Old b/w photo of mahane yehuda
An early photo of the shuk, probably from early in the 20th Century. (photo via Wikimedia)
To be accurate, “Machane Yehuda” is not the market itself. Machane Yehuda is a small neighborhood (established in 1887) directly across Jaffa Road from the market. It was named for Yehuda Navon, brother of one of the neighborhood’s founders. Thus, Machane Yehuda Market or Shuk Machane Yehuda is a more accurate way of referring to the shuk, but most Jerusalemites won’t use the full name.

The truth is, however, that this was not the original name of the market. Originally it was referred to as Shuk Valero or Shuk Beit Yaakov, the former being the name of the original landowner and the latter being another early neighborhood (est. 1877) adjacent to the market. But in the early 20th Century, once Machane Yehuda grew in popularity as a neighborhood, people changed how the referred to the market.

Why is it located where it is?


No one ever planned to build a market here at first. It just developed organically at this spot.

The first neighborhoods built outside the walls of Jerusalem (in the 1860s and 1870s) hugged the Old City on its western side. But after the first five were established, the next area was a bit further west, along Jaffa Road. As this was the main thoroughfare between Tel Aviv and Jerusalem, it was a logical place to build. And the neighborhoods built here were roughly halfway between the Old City of Jerusalem and a cluster of Arab villages further west.

Most people traveling between Tel Aviv and Jerusalem came by stagecoach, and the final stop on the way into Jerusalem was right next to Beit Yaakov. From there, people would travel the final leg into the Old City by local carriage transport.

For these reasons, Arab fellahin (peasants) from the villages to the west (Deir Yassin, Lifta and Sheikh Bader) began to bring their produce here and sell it in the open field owned by the (Sephardic Jewish) Valero family. Since many people would get off at the stagecoach station (located where the Discount Bank is today, on the corner of Jaffa and Beit Yaakov roads), and also because the residents of the local neighborhoods didn’t want to travel the long distance into the Old City just to shop, the market began to flourish.

In my next post, I will discuss a bit about how the market developed and changed over the years, growing from a bunch of crates in an open field into the complex of small varied shops that we know today. Future posts will also discuss where you can find various things, when to visit (and what you can expect to see at different times), ownership issues, etc.

Please feel free to leave a comment below if you have any questions you want answered, or contact me directly!

Click Here for Part 2 of “All You Want to Know About Machane Yehuda”

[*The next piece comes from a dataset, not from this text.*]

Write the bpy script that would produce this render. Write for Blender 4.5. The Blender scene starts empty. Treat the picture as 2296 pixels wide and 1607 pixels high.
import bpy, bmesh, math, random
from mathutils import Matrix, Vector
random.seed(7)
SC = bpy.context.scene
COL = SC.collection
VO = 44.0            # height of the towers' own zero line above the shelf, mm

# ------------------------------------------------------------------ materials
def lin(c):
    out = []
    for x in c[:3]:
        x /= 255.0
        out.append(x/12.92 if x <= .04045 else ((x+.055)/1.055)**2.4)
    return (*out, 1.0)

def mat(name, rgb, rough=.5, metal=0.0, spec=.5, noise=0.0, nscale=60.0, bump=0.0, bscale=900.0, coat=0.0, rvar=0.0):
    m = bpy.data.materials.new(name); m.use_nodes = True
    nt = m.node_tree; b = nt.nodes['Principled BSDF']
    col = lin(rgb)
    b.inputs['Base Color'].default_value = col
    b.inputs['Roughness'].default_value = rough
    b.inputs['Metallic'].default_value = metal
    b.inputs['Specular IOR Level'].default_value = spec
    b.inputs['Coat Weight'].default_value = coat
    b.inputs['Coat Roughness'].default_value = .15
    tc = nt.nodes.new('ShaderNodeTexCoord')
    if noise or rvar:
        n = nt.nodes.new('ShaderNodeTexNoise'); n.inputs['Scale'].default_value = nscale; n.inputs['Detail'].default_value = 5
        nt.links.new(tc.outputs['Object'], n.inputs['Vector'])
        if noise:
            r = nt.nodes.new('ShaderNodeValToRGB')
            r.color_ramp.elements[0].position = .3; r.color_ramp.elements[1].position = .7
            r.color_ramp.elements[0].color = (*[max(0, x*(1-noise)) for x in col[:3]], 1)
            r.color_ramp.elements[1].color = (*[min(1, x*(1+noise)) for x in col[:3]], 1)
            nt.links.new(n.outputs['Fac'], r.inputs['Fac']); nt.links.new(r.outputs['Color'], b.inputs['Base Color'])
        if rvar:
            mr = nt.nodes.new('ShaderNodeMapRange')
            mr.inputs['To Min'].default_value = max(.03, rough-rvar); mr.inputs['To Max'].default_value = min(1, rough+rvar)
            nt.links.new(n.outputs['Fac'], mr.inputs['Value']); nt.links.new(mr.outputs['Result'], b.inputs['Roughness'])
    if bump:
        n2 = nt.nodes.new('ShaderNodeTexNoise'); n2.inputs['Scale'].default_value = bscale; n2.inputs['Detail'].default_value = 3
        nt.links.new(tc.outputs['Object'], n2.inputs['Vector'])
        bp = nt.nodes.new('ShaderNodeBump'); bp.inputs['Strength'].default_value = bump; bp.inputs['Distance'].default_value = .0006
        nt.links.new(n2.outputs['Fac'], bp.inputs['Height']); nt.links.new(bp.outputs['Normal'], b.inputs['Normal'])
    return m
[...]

8 thoughts on “All You Want to Know About Machane Yehuda – Part 1: Background

  1. Daniel Friedman says:

    When I go into that area I love to look at the buildings. The architecture is great and varied. It does not look like it is all from the same period, rather a mix of Mandate, Ottoman and modern with many other influences, probably from the multitude of cultures moving into that area. One interesting building is the Zohare Chama building, with the sundial on it, directly opposite the exit to the shuk on Rechov Yaffo. That building was built by my great, great grandfather, Samuel Levi, and has his name on it to today. I would love to hear what you know about all of that, as well as the adjacent neighborhoods, especially Geula and Nachlaot and especially facts that we would not find in Wikipedia.

    Great job. I look forward to future entries.

    • funjoel says:

      Thanks so much Daniel. And how cool that your ancestor built such a famous building.

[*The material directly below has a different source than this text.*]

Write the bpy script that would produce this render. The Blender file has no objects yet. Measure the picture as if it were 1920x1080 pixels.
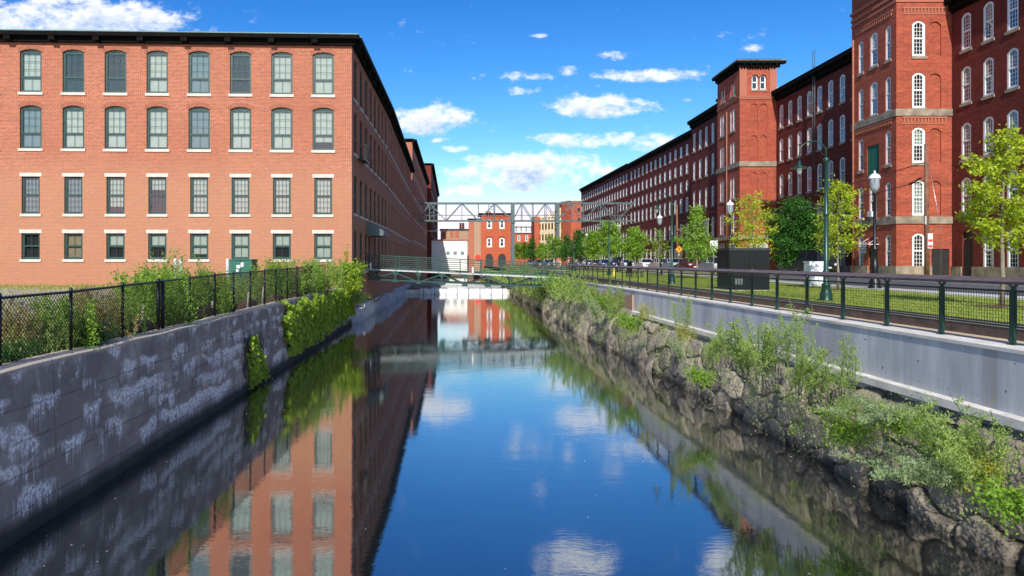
import bpy, math, random
import numpy as np
from mathutils import Vector, Matrix

SC = bpy.context.scene
COL = SC.collection
R = math.radians
CZ = 4.2          # eye height above the lower water
F = 1280.0        # focal length in photo pixels (1920 wide)

# ------------------------------------------------------------------ camera
cam = bpy.data.cameras.new('camera')
cam.lens = 24.0; cam.sensor_width = 36.0
cam.shift_x = 90 / 1920; cam.shift_y = -48 / 1920
cam.clip_start = 0.1; cam.clip_end = 12000
camo = bpy.data.objects.new('camera', cam); COL.objects.link(camo)
camo.location = (0, 0, CZ); camo.rotation_euler = (R(90), 0, 0)
SC.camera = camo

# ------------------------------------------------------------------ exposure, sun, sky
SC.view_settings.view_transform = 'Standard'
SC.view_settings.look = 'None'
SC.view_settings.exposure = 0.3
SC.view_settings.gamma = 1.0
SUN_DIR = Vector((0.145, 1.0, -0.72)).normalized()      # the way the light travels
sun = bpy.data.lights.new('sun', 'SUN'); sun.energy = 4.6; sun.angle = R(0.53); sun.color = (1.0, 0.95, 0.88)
suno = bpy.data.objects.new('sun', sun); COL.objects.link(suno)
suno.rotation_euler = SUN_DIR.to_track_quat('-Z', 'Y').to_euler()
suno.location = (-20, -60, 60)
SC.cycles.max_bounces = 6
SC.cycles.transparent_max_bounces = 12
SC.cycles.sample_clamp_indirect = 4.0

def build_world():
    w = bpy.data.worlds.new('World'); SC.world = w; w.use_nodes = True
    nt = w.node_tree; nt.nodes.clear(); L = nt.links
    def n(t): return nt.nodes.new(t)
    def m(op, a, b=None, c=None, clamp=False):
        x = n('ShaderNodeMath'); x.operation = op; x.use_clamp = clamp
        for i, v in enumerate((a, b, c)):
            if v is None: continue
            if isinstance(v, (int, float)): x.inputs[i].default_value = v
            else: L.new(v, x.inputs[i])
        return x.outputs[0]
    def vm(op, a, b=None):
        x = n('ShaderNodeVectorMath'); x.operation = op
        for i, v in enumerate((a, b)):
            if v is None: continue
            if isinstance(v, tuple): x.inputs[i].default_value = v
            else: L.new(v, x.inputs[i])
        return x
    out = n('ShaderNodeOutputWorld'); bg = n('ShaderNodeBackground'); bg.inputs['Strength'].default_value = 0.12
    sky = n('ShaderNodeTexSky'); sky.sky_type = 'NISHITA'; sky.sun_disc = False
    s = -SUN_DIR
    sky.sun_elevation = math.asin(s.z); sky.sun_rotation = math.atan2(s.x, s.y)
    sky.air_density = 1.0; sky.dust_density = 0.3; sky.ozone_density = 2.5
    hs = n('ShaderNodeHueSaturation'); hs.inputs['Saturation'].default_value = 1.0; hs.inputs['Value'].default_value = SKYV
    nrm = vm('MULTIPLY', sky.outputs[0], (.12, .12, .12))
    sp = n('ShaderNodeSeparateXYZ'); L.new(nrm.outputs[0], sp.inputs[0]); cb = n('ShaderNodeCombineXYZ')
    rgb = [m('POWER', sp.outputs[i], e) for i, e in enumerate((2.4, 1.56, 1.1))]
    rgb[0] = m('MINIMUM', rgb[0], m('MULTIPLY', rgb[1], .50)); rgb[1] = m('MINIMUM', rgb[1], .72); rgb[2] = m('MINIMUM', rgb[2], .80)
    for i in range(3): L.new(rgb[i], cb.inputs[i])
    gn = vm('MULTIPLY', cb.outputs[0], (1.75 / .12, 1.17 / .12, 1.22 / .12))
    L.new(gn.outputs[0], hs.inputs['Color'])
    tc = n('ShaderNodeTexCoord'); sep = n('ShaderNodeSeparateXYZ'); L.new(tc.outputs['Generated'], sep.inputs[0])
    X, Y, Z = sep.outputs
    ysafe = m('MAXIMUM', Y, 0.05)
    sx = m('DIVIDE', X, ysafe); sz = m('DIVIDE', Z, ysafe)
    cmb = n('ShaderNodeCombineXYZ'); L.new(sx, cmb.inputs[0]); L.new(sz, cmb.inputs[1])
    P = cmb.outputs[0]
    clouds = [(140, 40, 205, 46, 1.0), (805, 226, 78, 26, 1.0), (985, 322, 135, 36, .95), (1135, 199, 98, 20, 1.0),
              (1100, 262, 115, 15, .62), (1230, 141, 115, 14, .6), (982, 144, 52, 13, .55), (985, 170, 38, 11, .6),
              (1067, 132, 24, 11, .6), (866, 357, 55, 13, .75), (1222, 270, 54, 19, .62), (1012, 67, 22, 7, .5),
              (825, 262, 24, 6, .4), (853, 278, 26, 8, .5), (1150, 322, 60, 10, .4), (900, 300, 40, 12, .6), (1080, -70, 75, 45, .8),
              (1385, -72, 80, 40, .75), (1410, 92, 30, 12, .3), (1150, 105, 60, 12, .3), (560, -25, 120, 22, .6),
              (960, 415, 200, 16, .1), (1000, -330, 300, 70, .8), (300, -250, 260, 80, .8), (1700, -240, 260, 70, .8)]
    def field(Pv):
        acc = None
        for (px, py, rx, ry, a) in clouds:
            c = ((px - 870) / F, (492 - py) / F, 0)
            d = vm('SUBTRACT', Pv, c).outputs[0]
            d = vm('MULTIPLY', d, (F / rx, F / ry, 0)).outputs[0]
            ln = vm('LENGTH', d).outputs['Value']
            v = m('SUBTRACT', a, m('MULTIPLY', ln, ln))
            acc = v if acc is None else m('MAXIMUM', acc, v)
        return acc
    def noise(v, scale, detail=7, rough=.6, sc=(1, 1.7, 1), off=(0, 0, 0)):
        v2 = vm('MULTIPLY', vm('ADD', v, off).outputs[0], sc).outputs[0]
        t = n('ShaderNodeTexNoise'); t.inputs['Scale'].default_value = scale; t.inputs['Detail'].default_value = detail
        t.inputs['Roughness'].default_value = rough; L.new(v2, t.inputs['Vector'])
        return t.outputs['Fac']
    def dens(Pv):
        f = field(Pv)
        f = m('MAXIMUM', f, -1.0)
        nz = noise(Pv, 17, 8, .62)
        n2 = noise(Pv, 60, 5, .6)
        v = m('ADD', f, m('MULTIPLY', m('SUBTRACT', nz, .5), 4.4))
        return m('ADD', v, m('MULTIPLY', m('SUBTRACT', n2, .5), 1.9))
    d0 = dens(P)
    Pup = vm('ADD', P, (-.003, .012, 0)).outputs[0]
    d1 = dens(Pup)
    a_front = m('MULTIPLY', m('ADD', d0, .46), .72, clamp=True)
    a_front = m('MULTIPLY', m('MULTIPLY', a_front, a_front), m('SUBTRACT', 3, m('MULTIPLY', a_front, 2)))
    a_front = m('MULTIPLY', a_front, m('GREATER_THAN', Y, .12))
    a_front = m('MULTIPLY', a_front, m('MULTIPLY', m('ADD', sz, 0.0), 60, clamp=True))
    # clouds on the other side of the sky (what the windows mirror)
    gv = vm('MULTIPLY', tc.outputs['Generated'], (1, 1, 2.2)).outputs[0]
    t = n('ShaderNodeTexNoise'); t.inputs['Scale'].default_value = 3.2; t.inputs['Detail'].default_value = 7; t.inputs['Roughness'].default_value = .55
    L.new(gv, t.inputs['Vector'])
    a_back = m('MULTIPLY', m('SUBTRACT', t.outputs['Fac'], .50), 7.0, clamp=True)
    a_back = m('MULTIPLY', a_back, m('LESS_THAN', Y, -.05))
    a_back = m('MULTIPLY', a_back, m('GREATER_THAN', Z, .0))
    alpha = m('MAXIMUM', a_front, a_back)
    shade = m('MULTIPLY', m('ADD', d1, -.15), .75, clamp=True)
    cr = n('ShaderNodeMix'); cr.data_type = 'RGBA'
    k = 1 / .12
    cr.inputs['A'].default_value = (.92 * k, .93 * k, .95 * k, 1)
    cr.inputs['B'].default_value = (.40 * k, .52 * k, .74 * k, 1)
    L.new(shade, cr.inputs['Factor'])
    mx = n('ShaderNodeMix'); mx.data_type = 'RGBA'
    L.new(m('MULTIPLY', alpha, .94), mx.inputs['Factor']); L.new(hs.outputs[0], mx.inputs['A']); L.new(cr.outputs['Result'], mx.inputs['B'])
    L.new(mx.outputs['Result'], bg.inputs['Color']); L.new(bg.outputs[0], out.inputs[0])
SKYV = 1.0
build_world()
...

      While I agree that the surrounding areas are quite interesting (in fact, I sometimes give a full tour through the entire Nachlaot), I think that might be out of the scope of this specific series of posts. I am really trying to stay focused primarily on the shuk itself.

      Perhaps in a future post?

    • Jonathan Levy says:

      Hi Daniel,
      I’m reaching out, 8+ years after your post, in hopes that this message finds its way to you. My great grandfather was Samuel Levi, my dad used to tell me stories about the building and one of my uncles managed it for many years. My first cousin (my uncle’s daughter) snuck my wife and me into the building (bulled her way in is a more accurate description) during a visit in 2017 so that we could see the upper floors – no simple task as they don’t permit women in the building! And I have pictures of the upper floors!

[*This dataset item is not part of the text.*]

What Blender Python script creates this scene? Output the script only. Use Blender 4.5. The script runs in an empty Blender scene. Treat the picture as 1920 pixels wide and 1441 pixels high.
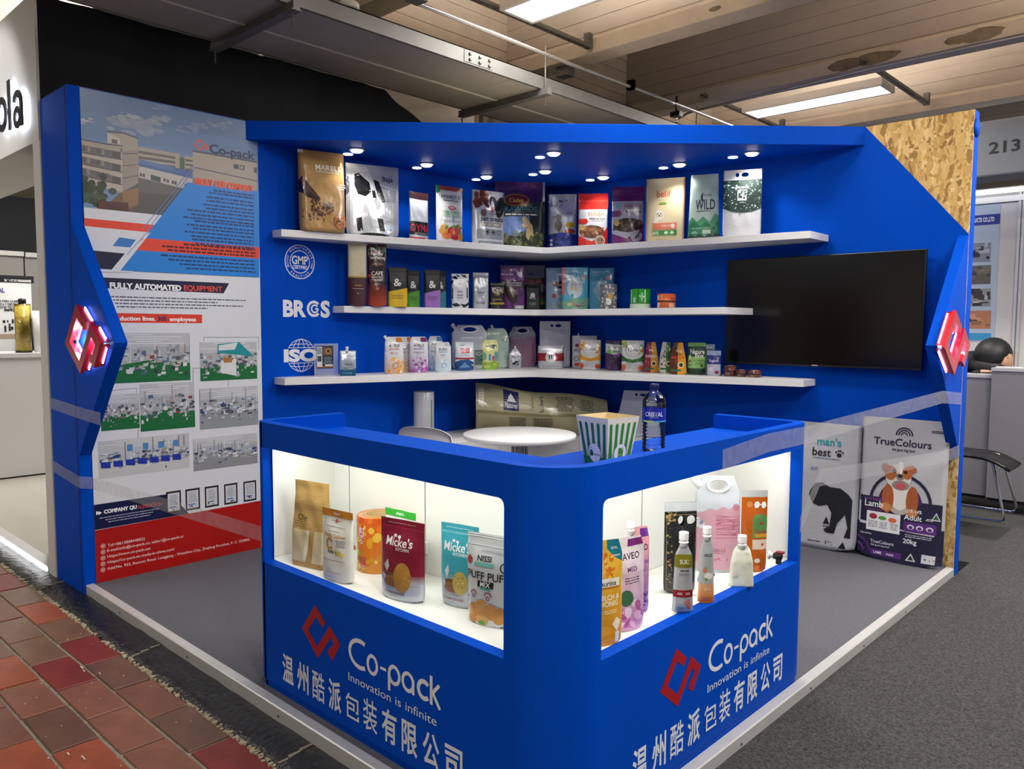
import bpy, bmesh, math, random
from mathutils import Vector, Matrix
from mathutils.geometry import tessellate_polygon
R = random.Random(7)
SC = bpy.context.scene
COL = SC.collection
# ------------------------------------------------------------------ camera
CAM = Vector((4.8006, -5.3889, 1.4906)); YAW, PIT, ROL, FPX = math.radians(43.3263), math.radians(-4.2044), math.radians(.2812), 1478.23
FW = Vector((-math.sin(YAW)*math.cos(PIT), math.cos(YAW)*math.cos(PIT), math.sin(PIT)))
_rt = Vector((math.cos(YAW), math.sin(YAW), 0)); _up = _rt.cross(FW)
RT = _rt*math.cos(ROL)+_up*math.sin(ROL); UP = -_rt*math.sin(ROL)+_up*math.cos(ROL)
cd = bpy.data.cameras.new('camera'); cam = bpy.data.objects.new('camera', cd); COL.objects.link(cam)
cd.sensor_width = 36; cd.lens = 36*FPX/1920; cd.clip_end = 200
mm = Matrix((RT, UP, -FW)).transposed().to_4x4(); mm.translation = CAM; cam.matrix_world = mm
SC.camera = cam
# ------------------------------------------------------------------ view, world, hall lighting
SC.view_settings.view_transform = 'Standard'; SC.view_settings.look = 'None'
SC.view_settings.gamma = 1; SC.view_settings.use_curve_mapping = False; SC.view_settings.exposure = 0.2
SC.cycles.use_denoising = True; SC.cycles.max_bounces = 6; SC.cycles.diffuse_bounces = 3; SC.cycles.glossy_bounces = 3
SC.cycles.transparent_max_bounces = 24; SC.cycles.transmission_bounces = 4; SC.cycles.caustics_reflective = False; SC.cycles.caustics_refractive = False
SC.cycles.sample_clamp_indirect = 4
w = bpy.data.worlds.new('hall_air'); SC.world = w; w.use_nodes = True
w.node_tree.nodes['Background'].inputs[0].default_value = (.56, .56, .58, 1); w.node_tree.nodes['Background'].inputs[1].default_value = .46
def area(name, loc, sx, sy, power, col=(1, .97, .92), rot=(0, 0, 0), spread=180):
    l = bpy.data.lights.new(name, 'AREA'); l.shape = 'RECTANGLE'; l.size = sx; l.size_y = sy; l.energy = power; l.color = col; l.spread = math.radians(spread)
    o = bpy.data.objects.new(name, l); o.location = loc; o.rotation_euler = rot; COL.objects.link(o); return o
FIX = [(1.65, -1.325), (1.65, 2.09)]                                   # the two fixtures in view
UNSEEN = [(2.7, -3.05), (5.6, -4.75), (5.4, -1.32), (5.2, 2.09), (5.2, .45), (-1.85, -6.6), (-4.6, -2.3), (5.6, -8.2), (-3.0, 4.5), (5.2, 5.6), (1.65, 5.6), (-1.2, -9.6), (2.2, -9.6)]  # fittings out of view; some added to light worktop, coffers and opposite stands
P_FIX, P_UP = 80, 75
for x, y in FIX+UNSEEN:                                                # light down from each fitting, plus an added uplight to brighten the ceiling
    pw = P_FIX*(.35 if (x, y) in ((-1.85, -6.6), (5.6, -8.2)) else .3 if y == -3.05 else .35 if y == -9.6 else .6 if (x, y) == (1.65, -1.325) else 1)
    area('fluorescent_light', (x, y, 3.592), 1.26, .27, pw); area('ceiling_fill_uplight', (x, y, 3.70), 1.2, .2, P_UP*(3.5 if (x, y) == (5.2, .45) else .3 if y == -9.6 else 1), (1, .94, .88), rot=(math.pi, 0, 0))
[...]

      I’m curious whether you’ve been able to learn more about the building. My dad used to tell a story about how the building came to be taller than those around it, during a time when supposedly buildings in the area were not permitted to be built taller than the mosques, and I’m trying to determine whether this story is actually true or family lore. Sadly my dad is no longer around to ask.

      Hopefully this message finds its way to you and we can connect to share notes!

      – Jon Levy

      • funjoel says:

        The building was built originally to be a hostel for single new immigrants. At the time, it was seen as the first “skyscraper” in the city (at 5 stories). I have a number of old pictures of it, from before the sundial was put on, and when it was taller than it is today (the upper stories were destroyed at one point by a fire).

        The story about the height and the mosques is plausible but problematic. This was in the new city, where there were no nearby mosques. Such a rule certainly existed in other areas, such as in the Old City, but the combination of it being so far removed from teh nearest mosque, and how late in the Ottoman Period it was built (when they were already losing much of their grip on power) makes me question the story. My GUESS is that there is probably a minor conneciton to that rule, at best, but not that that is the exact story of the building in this case.

        Best of luck!

  2. Yaya says:

    How about adding a map? As your blog proceeds, we can then follow you by looking at the exact location where it’s pinpointed on the map.

  3. Sergio says:

    Just a suggestion: Maybe as part of this series, you can compare and contrast it with other markets such as the Shuk HaCarmel in TA to point out what makes Machane Yehuda unique (other than being in Jm).